## begin Record extracts

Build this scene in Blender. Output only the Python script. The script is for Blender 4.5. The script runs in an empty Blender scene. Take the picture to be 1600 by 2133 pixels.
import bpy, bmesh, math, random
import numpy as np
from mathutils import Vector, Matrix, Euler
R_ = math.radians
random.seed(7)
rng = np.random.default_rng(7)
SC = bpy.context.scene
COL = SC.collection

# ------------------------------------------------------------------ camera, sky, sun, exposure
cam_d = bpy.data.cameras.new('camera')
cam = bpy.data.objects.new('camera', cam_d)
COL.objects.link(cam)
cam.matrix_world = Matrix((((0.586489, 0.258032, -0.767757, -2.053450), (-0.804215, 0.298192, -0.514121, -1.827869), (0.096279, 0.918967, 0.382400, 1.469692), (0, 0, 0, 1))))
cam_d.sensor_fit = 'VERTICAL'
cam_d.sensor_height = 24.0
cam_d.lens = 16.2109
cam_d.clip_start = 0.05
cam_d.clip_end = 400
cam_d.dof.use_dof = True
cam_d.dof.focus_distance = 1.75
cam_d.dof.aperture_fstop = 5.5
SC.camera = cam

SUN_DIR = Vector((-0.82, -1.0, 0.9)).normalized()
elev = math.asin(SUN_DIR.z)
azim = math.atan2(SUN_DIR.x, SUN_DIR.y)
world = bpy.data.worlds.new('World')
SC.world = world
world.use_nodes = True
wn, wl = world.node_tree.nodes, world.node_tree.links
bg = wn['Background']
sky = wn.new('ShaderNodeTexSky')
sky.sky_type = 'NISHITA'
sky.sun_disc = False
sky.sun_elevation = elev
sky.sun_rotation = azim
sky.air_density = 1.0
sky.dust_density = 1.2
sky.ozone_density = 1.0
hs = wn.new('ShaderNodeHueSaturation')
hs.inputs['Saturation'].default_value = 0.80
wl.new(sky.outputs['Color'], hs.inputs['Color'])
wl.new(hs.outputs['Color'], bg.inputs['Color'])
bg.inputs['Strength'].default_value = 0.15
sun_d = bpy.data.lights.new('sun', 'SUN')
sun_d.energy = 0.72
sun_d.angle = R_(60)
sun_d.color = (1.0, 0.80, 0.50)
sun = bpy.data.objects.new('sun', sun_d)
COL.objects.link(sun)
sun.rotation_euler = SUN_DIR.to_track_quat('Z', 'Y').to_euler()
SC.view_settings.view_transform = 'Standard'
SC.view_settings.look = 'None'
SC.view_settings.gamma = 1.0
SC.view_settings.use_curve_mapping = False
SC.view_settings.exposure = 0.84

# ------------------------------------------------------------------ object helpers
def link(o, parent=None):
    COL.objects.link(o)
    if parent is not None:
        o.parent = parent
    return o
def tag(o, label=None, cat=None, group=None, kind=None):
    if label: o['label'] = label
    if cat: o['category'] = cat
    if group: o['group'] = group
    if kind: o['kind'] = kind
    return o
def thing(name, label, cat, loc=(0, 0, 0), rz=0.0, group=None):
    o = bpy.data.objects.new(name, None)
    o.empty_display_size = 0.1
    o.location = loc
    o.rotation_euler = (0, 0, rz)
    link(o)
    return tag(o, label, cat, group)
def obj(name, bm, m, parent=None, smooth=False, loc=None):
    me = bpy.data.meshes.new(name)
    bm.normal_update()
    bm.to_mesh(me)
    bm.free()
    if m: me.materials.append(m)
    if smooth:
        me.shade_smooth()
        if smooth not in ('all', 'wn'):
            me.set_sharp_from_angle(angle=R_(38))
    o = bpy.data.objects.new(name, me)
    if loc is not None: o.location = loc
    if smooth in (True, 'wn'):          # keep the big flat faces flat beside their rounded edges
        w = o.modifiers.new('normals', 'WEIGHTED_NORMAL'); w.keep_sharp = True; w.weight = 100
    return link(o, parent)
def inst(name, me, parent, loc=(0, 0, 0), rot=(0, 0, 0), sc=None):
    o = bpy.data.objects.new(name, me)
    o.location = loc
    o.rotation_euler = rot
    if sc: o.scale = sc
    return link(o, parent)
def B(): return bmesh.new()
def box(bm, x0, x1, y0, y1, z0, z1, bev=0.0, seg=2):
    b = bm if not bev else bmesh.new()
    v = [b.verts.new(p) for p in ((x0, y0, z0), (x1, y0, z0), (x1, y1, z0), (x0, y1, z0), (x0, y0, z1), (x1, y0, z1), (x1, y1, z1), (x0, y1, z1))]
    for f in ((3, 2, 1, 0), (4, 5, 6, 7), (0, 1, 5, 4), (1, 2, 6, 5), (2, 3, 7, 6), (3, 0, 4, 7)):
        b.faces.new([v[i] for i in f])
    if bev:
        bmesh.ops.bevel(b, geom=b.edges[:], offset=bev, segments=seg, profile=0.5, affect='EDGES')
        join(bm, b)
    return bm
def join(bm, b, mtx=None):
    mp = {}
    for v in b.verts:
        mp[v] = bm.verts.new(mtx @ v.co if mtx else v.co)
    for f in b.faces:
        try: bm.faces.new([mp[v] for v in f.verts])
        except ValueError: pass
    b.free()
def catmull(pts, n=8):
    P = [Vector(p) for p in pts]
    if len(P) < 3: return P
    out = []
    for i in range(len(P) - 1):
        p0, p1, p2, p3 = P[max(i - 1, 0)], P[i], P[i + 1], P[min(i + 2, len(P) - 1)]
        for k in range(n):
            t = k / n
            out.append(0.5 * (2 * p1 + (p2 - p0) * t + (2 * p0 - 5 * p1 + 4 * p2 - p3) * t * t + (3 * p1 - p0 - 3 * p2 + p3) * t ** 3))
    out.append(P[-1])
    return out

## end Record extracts
## begin Record extracts

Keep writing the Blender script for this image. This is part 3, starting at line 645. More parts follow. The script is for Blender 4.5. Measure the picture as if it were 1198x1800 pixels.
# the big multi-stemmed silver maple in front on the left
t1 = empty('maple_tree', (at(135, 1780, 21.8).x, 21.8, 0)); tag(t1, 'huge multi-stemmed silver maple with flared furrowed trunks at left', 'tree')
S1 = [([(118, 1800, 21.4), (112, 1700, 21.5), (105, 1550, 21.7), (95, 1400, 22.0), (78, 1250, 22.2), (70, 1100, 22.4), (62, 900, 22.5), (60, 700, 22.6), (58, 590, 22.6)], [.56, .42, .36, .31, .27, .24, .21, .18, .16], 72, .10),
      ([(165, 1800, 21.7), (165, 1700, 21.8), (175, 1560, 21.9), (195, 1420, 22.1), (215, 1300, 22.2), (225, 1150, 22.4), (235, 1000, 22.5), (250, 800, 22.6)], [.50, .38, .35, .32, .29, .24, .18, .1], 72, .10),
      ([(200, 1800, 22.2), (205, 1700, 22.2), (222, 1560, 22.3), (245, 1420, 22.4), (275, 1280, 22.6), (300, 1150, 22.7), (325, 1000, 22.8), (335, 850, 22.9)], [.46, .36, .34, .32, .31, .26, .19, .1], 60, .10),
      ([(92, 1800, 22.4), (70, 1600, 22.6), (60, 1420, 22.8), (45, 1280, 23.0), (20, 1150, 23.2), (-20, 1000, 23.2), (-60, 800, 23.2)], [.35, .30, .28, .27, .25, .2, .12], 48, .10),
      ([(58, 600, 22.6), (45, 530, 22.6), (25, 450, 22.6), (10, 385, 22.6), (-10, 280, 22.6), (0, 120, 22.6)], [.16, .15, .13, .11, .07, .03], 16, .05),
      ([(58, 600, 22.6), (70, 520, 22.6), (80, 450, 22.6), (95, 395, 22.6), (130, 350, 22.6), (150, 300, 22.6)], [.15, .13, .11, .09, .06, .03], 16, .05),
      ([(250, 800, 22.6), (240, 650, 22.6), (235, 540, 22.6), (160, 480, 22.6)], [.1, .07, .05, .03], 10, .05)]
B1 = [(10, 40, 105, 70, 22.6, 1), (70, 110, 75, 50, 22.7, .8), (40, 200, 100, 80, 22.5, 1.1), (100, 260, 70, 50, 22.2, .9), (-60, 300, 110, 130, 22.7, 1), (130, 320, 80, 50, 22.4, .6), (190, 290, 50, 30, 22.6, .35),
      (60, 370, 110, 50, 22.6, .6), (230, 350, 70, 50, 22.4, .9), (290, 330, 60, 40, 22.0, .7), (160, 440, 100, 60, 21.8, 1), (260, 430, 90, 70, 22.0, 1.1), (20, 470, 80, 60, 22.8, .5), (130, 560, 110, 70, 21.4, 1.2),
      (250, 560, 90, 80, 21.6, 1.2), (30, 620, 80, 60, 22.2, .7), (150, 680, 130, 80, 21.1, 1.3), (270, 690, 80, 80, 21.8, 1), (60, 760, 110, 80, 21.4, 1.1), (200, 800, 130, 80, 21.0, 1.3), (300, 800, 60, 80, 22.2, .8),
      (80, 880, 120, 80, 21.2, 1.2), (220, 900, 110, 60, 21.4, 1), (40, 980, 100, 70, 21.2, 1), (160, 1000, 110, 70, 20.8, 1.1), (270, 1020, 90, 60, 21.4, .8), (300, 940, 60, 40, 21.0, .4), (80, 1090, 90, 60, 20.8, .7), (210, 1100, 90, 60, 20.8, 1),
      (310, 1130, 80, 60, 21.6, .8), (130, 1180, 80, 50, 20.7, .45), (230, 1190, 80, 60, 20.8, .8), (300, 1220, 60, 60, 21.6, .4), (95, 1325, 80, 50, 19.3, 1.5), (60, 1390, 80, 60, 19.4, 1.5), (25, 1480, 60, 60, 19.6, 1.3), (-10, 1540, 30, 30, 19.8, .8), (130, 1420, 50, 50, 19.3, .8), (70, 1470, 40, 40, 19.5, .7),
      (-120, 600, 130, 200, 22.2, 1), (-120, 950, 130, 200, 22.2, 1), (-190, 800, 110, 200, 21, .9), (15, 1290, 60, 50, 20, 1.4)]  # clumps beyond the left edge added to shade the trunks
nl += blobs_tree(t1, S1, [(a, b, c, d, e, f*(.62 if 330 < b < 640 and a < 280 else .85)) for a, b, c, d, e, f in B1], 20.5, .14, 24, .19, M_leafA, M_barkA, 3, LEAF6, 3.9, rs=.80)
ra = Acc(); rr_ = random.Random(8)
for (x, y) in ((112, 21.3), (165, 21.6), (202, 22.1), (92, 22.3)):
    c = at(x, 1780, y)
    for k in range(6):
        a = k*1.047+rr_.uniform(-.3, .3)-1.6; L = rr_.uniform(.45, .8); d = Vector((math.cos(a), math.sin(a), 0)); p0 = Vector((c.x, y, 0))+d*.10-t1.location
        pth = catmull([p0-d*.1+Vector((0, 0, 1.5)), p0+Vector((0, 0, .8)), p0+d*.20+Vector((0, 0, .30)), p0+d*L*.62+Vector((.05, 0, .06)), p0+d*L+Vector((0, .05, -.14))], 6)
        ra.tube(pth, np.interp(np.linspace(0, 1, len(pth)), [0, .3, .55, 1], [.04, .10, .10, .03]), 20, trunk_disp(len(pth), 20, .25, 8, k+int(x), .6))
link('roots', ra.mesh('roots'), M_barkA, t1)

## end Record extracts

» Short problem
Within the material above, find the lines that contain the word "scene"; copy them.

» Result of the task
Build this scene in Blender. Output only the Python script. The script is for Blender 4.5. The script runs in an empty Blender scene. Take the picture to be 1600 by 2133 pixels.
SC = bpy.context.scene